Waldock has been a foster brother for 18 years, and his father is very involved with the Children’s Aid Society. His mother was orphaned at 13 and grew up in foster homes.

“I was 6 or 7 when we started fostering kids. I can’t even begin to count how many kids there have been over the years,” he says.

Waldock liked taking his foster siblings out fishing the lakes.

“I take these kids fishing, often for their first time ever. Their eyes get big when we’re reeling in the fish — they love it. They’re hooked. That’s how I started chartering and guiding,” he says. “I love taking people out and giving them an experience they’ll never forget.”

He has also taken the time to take a couple of Community Living’s clients fishing on Lake Vernon.

“It was awesome,” he says. “I was going slow in the boat because they were nervous. I always like for people on the boat to catch fish so before I went out I caught four pike. When they weren’t looking, I hooked the fish so they could reel in a six-pound pike. It was one of the coolest things I’ve ever done.”

His experience as a foster brother has also inspired him to set up his own ongoing fundraiser, Shots for Kids. Waldock is an avid photographer and, of course, it’s fish and fishing and the pristine lakes of the region he loves to shoot. The profits from any photos he sells go to the Children’s Aid Society.

“That’s something I love doing,” he says. “It’s all about education, youth and good times on the water with family and friends”

Fishing for Waldock is about more than sport. It’s about ecology, it’s about the environment and it’s about community. He’s hoping to encourage his passion in young people across the region.

He has founded a grassroots business, Hooked Young. Through his website, he offers tours, education and photography. He takes pretty fish pictures and videos.

He employs social media to spread his ecological message and his joy of fishing through great videos on Youtube, through Facebook and on his website at hookedyoung.com.

He’s connected.

And the boy can fish. Last year alone he won first place in both the Huntsville Pike Challenge and the Top 50 Pike Tournament, second place in the Mary Lake Lions smallmouth bass tournie and sixth in the Top 50 Pike Classic on Lake Nipissing.

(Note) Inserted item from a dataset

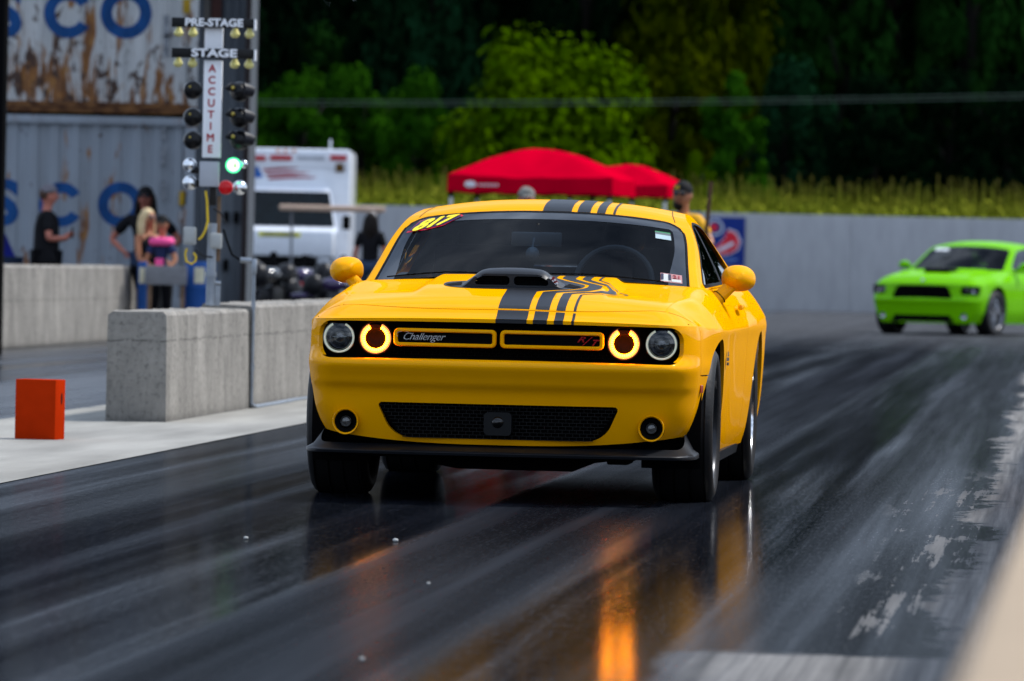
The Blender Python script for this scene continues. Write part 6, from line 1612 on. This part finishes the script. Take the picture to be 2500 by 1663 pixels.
person(gp(333, 77.6), R_(-8), 'man in black t-shirt and black hat with hands on hips beside the big blue O', hips, s=fit_h(335, 431, 77.6) * 1.0, skin=SKR, hair=DKH, hat=(BCAP, 'cap'), shades=True, longhair=True, group=SPG, hemz=-.6)
rest = dict(ch=(0, -.05, 1.31), eL=(-.20, -.10, 1.10), wL=(-.12, -.32, 1.00), hL=(-.09, -.40, .985), eR=(.21, -.12, 1.10), wR=(.14, -.34, 1.00), hR=(.11, -.42, .985), look=.2)
person(gp(338, 74.9), R_(40), 'blonde long haired woman in sunglasses and black sleeveless top leaning on the grey board', rest, s=fit_h(335, 481, 74.9), skin=SKT, shirt=TBL, sleeve='none', hair=BLH, longhair=True, shades=True, female=True, shorts=True, trousers=TBL, group=SPG)
PNK = mat('pink_fabric', (.95, .10, .32), rough=.75, var=.06)
sit = dict(sL=(-.10, 0, 1.42), sR=(.10, 0, 1.42), eL=(-.22, -.04, 1.16), wL=(-.16, -.2, 1.02), hL=(-.12, -.27, 1.0), eR=(.22, -.04, 1.16), wR=(.16, -.2, 1.02), hR=(.12, -.27, 1.0))
kid = person(gp(372, 74.7), R_(-15), 'small child in black cap and bright pink top between the woman and the blue drum', sit, s=fit_h(372, 497, 74.7), skin=SKT, shirt=mat('navy_top', (.02, .03, .09), rough=.8), hair=DKH, hat=(BCAP, 'cap'), female=True, trousers=TBL, group=SPG, wide=.62)
MB().box((0.0, -.10, 1.10), (.12, .05, .16), bev=.02).build('pink_pouch', PNK, kid, 50)
V = [(.125 + .062 * cos(b), .062 * sin(b)) for b in [2 * pi * i / 10 for i in range(10)]]
MB().lathe([(r, z) for r, z in V], c=(0, -.01, 1.42), n=24, close=True).build('pink_collar', PNK, kid)
person(gp(852, 101), R_(172), 'person seen from behind in black t-shirt and white cap beside the golf cart', dict(), s=fit_h(852, 489, 101), skin=SKR, hair=DKH, longhair=True, hat=(mat('white_cap', (.7, .7, .72), rough=.7), 'cap'))
person(gp(1208, 70), R_(10), 'person in grey camouflage cap with only the cap and face above the yellow roof', dict(), s=fit_h(1208, 433, 70), skin=SKR, hair=BRH, hat=(mat('camo_cap', (.08, .08, .07), rough=.8, col2=(.35, .33, .30), vscale=35), 'cap'))
YSH = mat('gold_shirt', (.72, .36, .012), rough=.75, var=.08)
pole = dict(eR=(.34, -.02, 1.22), wR=(.36, -.22, 1.14), hR=(.38, -.28, 1.17), look=.25)
ym = person(gp(1570, 62), R_(-35), 'man in gold yellow t-shirt, black cap and sunglasses holding a thin wooden pole', pole, s=fit_h(1558, 420, 62), skin=SKT, shirt=YSH, hair=DKH, hat=(BCAP, 'cap'), shades=True, longhair=False)
MB().ball((-.02, -.045, 1.58), (.06, .055, .07)).build('beard', DKH, ym, 50)
MB().box((-.0, -.115, 1.735), (.05, .01, .035), bev=.003).build('cap_badge', YST, ym)
p0 = atp(1637, 418, 61.6); p1 = atp(1623, 560, 61.6); d = (p1 - p0).normalized()
st_ = MB().tube([p0, p1 + d * .9], .022, 8).build('wooden_pole', mat('brown_wood', (.09, .045, .022), rough=.7, var=.3, stretch=(8, 8, 1)), None); tag(st_, 'thin brown wooden pole held upright by the man in gold shirt', 'pole')
# driver of the yellow car
drv = person((0, 0, 0), 0, 'driver of the yellow car in dark helmet and dark shirt behind the windscreen', dict(pel=(0, 0, .95), kL=(-.14, -.45, 1.05), aL=(-.14, -.75, .75), tL=(-.14, -.85, .78), kR=(.14, -.45, 1.05), aR=(.14, -.75, .75), tR=(.14, -.85, .78), eL=(-.26, -.16, 1.2), wL=(-.17, -.38, 1.31), hL=(-.15, -.43, 1.34), eR=(.26, -.16, 1.2), wR=(.17, -.38, 1.31), hR=(.15, -.43, 1.34)), s=.92, shirt=TBL, trousers=TBL, skin=mat('shaded_skin', (.16, .08, .055), rough=.6))
for t_ in (0,):
    lx, ly = .36, 2.52
    drv.location = (CARX + lx * cos(CARA) + ly * sin(CARA), CARY - lx * sin(CARA) + ly * cos(CARA), -.325); drv.rotation_euler = (0, 0, -CARA)
MB().ball((0, .005, 1.68), (.125, .14, .135)).build('helmet', mat('helmet_black', (.02, .02, .022), rough=.2), drv, 50)
# ------------------------------------------------------------------ green four-door car
GRN = mat('lime_green_paint', (.15, .48, .0), rough=.5, spec=.0, coat=.25, coat_rough=.05, var=.02)
GC = dict(CP); GC.update(
    X0=[(.15, .74), (.25, .80), (.35, .85), (.5, .88), (.6, .89), (.75, .875), (.85, .85)],
    X1=[(.15, .86), (.2, .88), (.4, .935), (.6, .945), (.75, .945), (.85, .93)],
    prof=[(.15, .10), (.25, .06), (.38, .03), (.48, .0), (.54, -.03), (.56, .0), (.66, .03), (.78, .06), (.85, .09)],
    zS=[(0, .80), (.4, .80), (.9, .83), (1.6, .84), (3.0, .87), (3.9, .92), (5, .90)],
    zc=[(-.1, .78), (0, .80), (.1, .855), (.3, .91), (.6, .945), (1.0, .98), (1.45, 1.02), (1.8, 1.04), (4.2, 1.08), (5.1, 1.05)],
    dome=lambda x, y: .012 * sm(.2, .7, y) * (1 - sm(.45, .55, abs(x))),
    zb=lambda x, y: .19, sweep=.13,
    gy=[(0, 1.50), (.15, 1.75), (.3, 2.0), (.42, 2.2), (.46, 2.3), (.52, 2.5), (.62, 2.8), (.74, 3.3), (.82, 3.7), (.92, 4.1), (1, 4.5)],
    gz=[(0, 1.03), (.15, 1.17), (.3, 1.30), (.42, 1.40), (.46, 1.43), (.52, 1.455), (.62, 1.475), (.74, 1.46), (.82, 1.40), (.92, 1.24), (1, 1.10)],
    rx=[(0, .80), (.15, .76), (.3, .72), (.42, .68), (.46, .665), (.52, .65), (.62, .64), (.74, .64), (.82, .65), (.92, .70), (1, .74)],
    ry=[(0, 1.65), (.15, 1.9), (.3, 2.12), (.42, 2.32), (.46, 2.42), (.52, 2.62), (.62, 2.9), (.74, 3.4), (.82, 3.75), (.92, 4.15), (1, 4.55)],
    rz=[(0, 1.0), (.15, 1.13), (.3, 1.25), (.42, 1.345), (.46, 1.37), (.52, 1.395), (.62, 1.415), (.74, 1.40), (.82, 1.34), (.92, 1.18), (1, 1.08)],
    bx=[(1.5, .82), (2.0, .85), (3.0, .86), (3.7, .87), (4.6, .84)], bz=[(1.5, .98), (2.0, 1.0), (3.0, 1.03), (3.7, 1.07), (4.6, 1.07)])
gs = Shell(GC)
p = atp(2112, 765, 101.5); YAWG = R_(24)
gc = empty('green_car', (p.x, 101.0, 0), -YAWG, 'lime green four-door car with a black grille turning at the right edge of the photo', 'car'); gc.scale = (1.11,) * 3
V, F = gs.side(nr=24, nf=30, nc=8, dy=.05)
def g_arch(y, z): return min(math.hypot(y - .93, z - .36) - .41, math.hypot(y - 3.98, z - .36) - .41)
def g_gr(x, z): return rbox(x, z, 0, .665 + .008 * (1 - (x / .46) ** 2), .46 - .05 * (z - .66) / .1, .098, .045)
def g_hl(x, z): return rbox(abs(x), z, .735, .695 + .02 * (abs(x) - .73), .125, .066, .035)
def g_in(x, z): return rbox(x, z, 0, .265, .46 + (z - .26) * .4, .05, .03)
def g_fg(x, z): return math.hypot(abs(x) - .66, z - .30) - .05
def gsd(p):
    x, y, z = p[:3]; d = g_arch(y, z) if abs(x) > .6 else 1.
    if y < .8: d = min(d, g_gr(x, z), g_in(x, z), g_fg(x, z), g_hl(x, z) if y < .45 else 1)
    return d
V, F = clipf(V, F, gsd)
TV2, TF2 = gs.top(dx=.03, dyf=.03, yfine=5, dyr=.05)
def gret(p): return (p[0] * .985, p[1] + (.04 if p[1] < .5 else 0), p[2]) if p[1] < .5 and abs(p[0]) < .85 else (p[0] - math.copysign(.03, p[0]), p[1], p[2])
for nm, fb in (('front_body', lambda p: 1.5 - p[1]), ('front_door', lambda p: min(p[1] - 1.5, 2.75 - p[1])), ('rear_door', lambda p: min(p[1] - 2.75, 3.6 - p[1])), ('rear_body', lambda p: p[1] - 3.6)):
    for sg in ((0,) if nm == 'front_body' else (-1, 1)):
        q = clipf(V, F, lambda p: min(fb(p), p[0] * sg if sg else 1) - .003); panel(nm, q[0], q[1], GRN, gc, gret)
q = clipf(TV2, TF2, lambda p: max(1.60 - p[1], -rbox(p[0], p[1], 0, 3.0, .74, 1.45, .1) * -1 if False else rbox(p[0], p[1], 0, 3.05, .74, 1.45, .1)))
panel('hood', *q, GRN, gc, tret)
gV, gF = grid(lambda a, b: gs.gh(a, b), [i / 50 for i in range(51)], [-1 + 2 * i / 40 for i in range(41)])
gf = lambda p: -rbox(abs(p[4]) * .7, p[3] * 1.2, 0, .0, .655, .405 * 1.2, .06)
gb = lambda p: -rbox(abs(p[4]) * .66, p[3] * 2, 0, 1.86, .58, .14, .05)
rm_ = MB().add(*clipf(gV, gF, lambda p: min(-gf(p), -gb(p))))
for sg in (-1, 1):
    sV, sF_ = grid(lambda a, b: gs.gside(a, b, sg), [i / 50 for i in range(51)], [i / 12 for i in range(13)])
    gsd_ = lambda p: min(p[5] - .05, p[2] - gs.bz(p[1]) - .02, 3.95 - .4 * (p[2] - 1) - p[1], p[1] - 1.9)
    rm_.add(*clipf(sV, sF_, lambda p: -gsd_(p)))
    q = clipf(sV, sF_, lambda p: min(gsd_(p), abs(p[1] - 2.85) - .04)); MB().add([(v[0] - sg * .01, v[1], v[2]) for v in q[0]], q[1]).build('side_window', GLSD, gc)
    q = clipf(sV, sF_, lambda p: min(gsd_(p), .04 - abs(p[1] - 2.85))); MB().add([(v[0] - sg * .008, v[1], v[2]) for v in q[0]], q[1]).build('door_pillar', BLK, gc)
    MB().ball((sg * 1.0, 1.98, 1.08), (.10, .07, .065), 14, 8).tube([(sg * .85, 2.0, 1.03), (sg * .96, 1.98, 1.06)], .03, 8).build('wing_mirror', GRN, gc)
    x = sg * .735; y = .10 + gs.F(.735)
    hl = MB().box((x, y + .07, .695), (.26, .02, .14), rz=sg * -.25).build('headlight', GLOSSB, gc)
    for dx in (-.055, .055): MB().lathe([(0, -.0), (.02, -.002), (.042, -.008), (.048, -.03)], c=(x + dx, y + .05, .70), axis='Y', n=18).build('lamp', mat('lamp_silver', (.45, .46, .5), rough=.15, metal=.7), hl)
    MB().lathe([(0, 0), (.03, -.003), (.045, -.01)], c=(sg * .66, .07 + gs.F(.66), .30), axis='Y', n=18).build('fog_lamp', _M['lamp_silver'], gc)
    wheel((sg * .80, .93, .35), sg, .26, .35, .24, mat('silver_rim', (.25, .26, .28), rough=.25, metal=.9), 7, parent=gc, steer=R_(-6)); wheel((sg * .80, 3.98, .35), sg, .26, .35, .24, _M['silver_rim'], 7, parent=gc)
rm_.build('roof', GRN, gc, 35, merge=.0005)
MB().add(*clipf(gV, gF, gf)).build('windscreen', glass('green_car_glass', (.10, .12, .13), refl=.5, base=.0), gc); MB().add(*clipf(gV, gF, gb)).build('rear_window', GLSD, gc)
MB().box((0, .10, .665), (.94, .02, .20)).box((0, .11, .26), (1.0, .02, .12)).build('grille_backing', DARK, gc)
gm = MB()
for z in (.60, .63, .66, .69, .72): gm.box((0, .075, z), (.90, .01, .006))
gm.box((0, .065, .665), (.02, .02, .19)).build('grille', BLK, gc)
MB().box((0, 2.7, .45), (1.5, 4.2, .3)).box((0, .6, .5), (1.4, .7, .4)).build('floor_pan', DARK, gc)
MB().box((0, .9, 1.0), (.42, .42, .07), bev=.03).build('hood_scoop', BLK, gc, 50); MB().box((0, .69, 1.0), (.34, .02, .035)).build('scoop_mouth', DARK, gc)
MB().box((0, 4.85, 1.16), (1.5, .2, .03), bev=.01).box((-.6, 4.85, 1.1), (.04, .12, .12)).box((.6, 4.85, 1.1), (.04, .12, .12)).build('rear_spoiler', BLK, gc)
MB().lathe([(0, -.004), (.025, -.002), (.028, .004)], c=(0, .085, .845), axis='Y', n=16).build('hood_badge', CHR, gc)
for x in (-.38, .38): MB().box((x, 2.6, .85), (.48, .14, .8), rx=-.2, bev=.05).box((x, 2.68, 1.27), (.25, .09, .16), bev=.04).build('seat', INT, gc, 50)
MB().box((0, 1.95, .95), (1.4, .3, .16), bev=.05).build('dashboard', INT, gc, 50)
MB().box((-.36, 1.93, 1.33), (.22, .004, .07), rx=-.9).build('windscreen_sticker', WHT, gc)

His partner in fishing tournaments is younger brother Chip.

In 2008 they showed up to fish the Huntsville Pike Tournament in their old tin boat, much to the derision of the more elaborately equipped competitors.

“When we showed up our boat got laughed at so hard. We were pretty ghetto,” he says.

Still, the boys came home with the $2,226 prize for most length that day. Measuring in 186 inches for five fish.

And now that they have upgraded their equipment, they’re a double threat — talent and technology.

Eventually Waldock hopes to become a major player in the fishing media scene.

“Every fishing show and company is geared toward an older generation. You see an older dude like Bob Izumi reeling in a monster. These guys are heroes. We’re more directed toward family – getting the kids and the moms out; fishing together as a family.”

It all comes together for Waldock. And it’s all comes back to family and the environment.

“Without the environment, we wouldn’t have anything,” he says. “ The environment comes first, people come second, and business comes third.”